One of several Methods
Another MethodCode:Dim sFilenamewithpath As String
Dim sFilename As String
sFilenamewithpath = "C:\Documents and Settings\Vinitha_mani\Desktop\Annual_Product_Sales.imr"
sFilename = Mid(sFilenamewithpath, InStrRev(sFilenamewithpath, "\") + 1, Len(sFilenamewithpath))
MsgBox (sFilename)
Code:Dim sFilename As String
Dim fso As New FileSystemObject
sFilename = fso.GetFileName("C:\Documents and Settings\Vinitha_mani\Desktop\Annual_Product_Sales.imr")
MsgBox (sFilename)
Set fso = Nothing
Yet another method. (This gets asked regularly)Code:Option Explicit
Private Sub Form_Load()
MsgBox GetDirectoryFromPath("E:\VideoPaper\Videos\Atomic Kitten - Whole Again.mpg")
MsgBox GetFilenameFromPath("E:\VideoPaper\Videos\Atomic Kitten - Whole Again.mpg")
End Sub
Public Function GetDirectoryFromPath(FullPath As String) As String
'Returns "E:\VideoPaper\Videos\".
GetDirectoryFromPath = Left(FullPath, InStrRev(FullPath, "\"))
End Function
Public Function GetFilenameFromPath(FullPath As String) As String
'Returns "Atomic Kitten - Whole Again.mpg".
GetFilenameFromPath = Right(FullPath, Len(FullPath) - InStrRev(FullPath, "\"))
End Function
MsgBox Mid(myStr, InStrRev(myStr, "\") + 1, Len(myStr))
Sometime VB gives you too many options.Code:Private Sub Command1_Click()
Dim strFile As String
Dim strArr() As String
strFile = "C:\Documents and Settings\Vinitha_mani\Desktop\Annual_Product_Sales.imr"
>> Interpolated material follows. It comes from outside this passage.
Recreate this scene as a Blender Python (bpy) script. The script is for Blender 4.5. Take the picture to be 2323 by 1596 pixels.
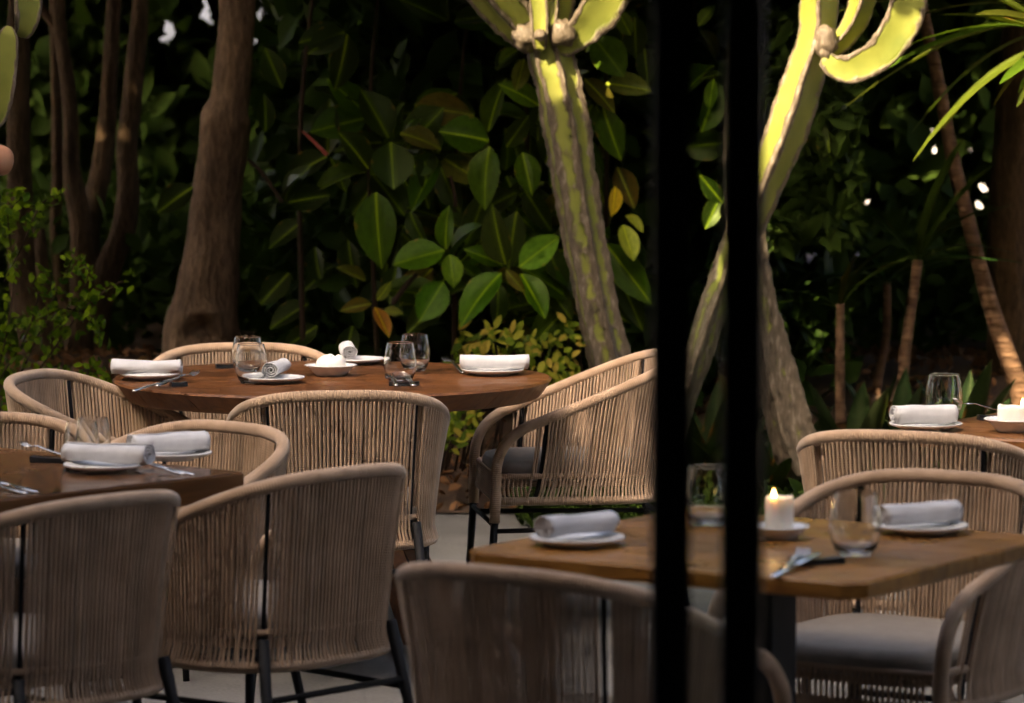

strArr = Split(strFile, "\")
MsgBox strArr(UBound(strArr))
End Sub
Thts gr8 to try soo many options!!!!!!!!!! Thanks a lot!!!!!!!!!!!!
Public Function GetFileName(flname As String) As String
'Get the filename without the path or extension.
'Input Values:
' flname - path and filename of file.
'Return Value:
' GetFileName - name of file without the extension.
Dim posn As Integer, i As Integer
Dim fName As String
posn = 0
'find the position of the last "\" character in filename
For i = 1 To Len(flname)
If (Mid(flname, i, 1) = "\") Then posn = i
Next i
'get filename without path
fName = Right(flname, Len(flname) - posn)
'get filename without extension
posn = InStr(fName, ".")
If posn <> 0 Then
fName = Left(fName, posn - 1)
End If
GetFileName = fName
End Function
@mahesh,
see the date of the post, it is very old post year of 2007.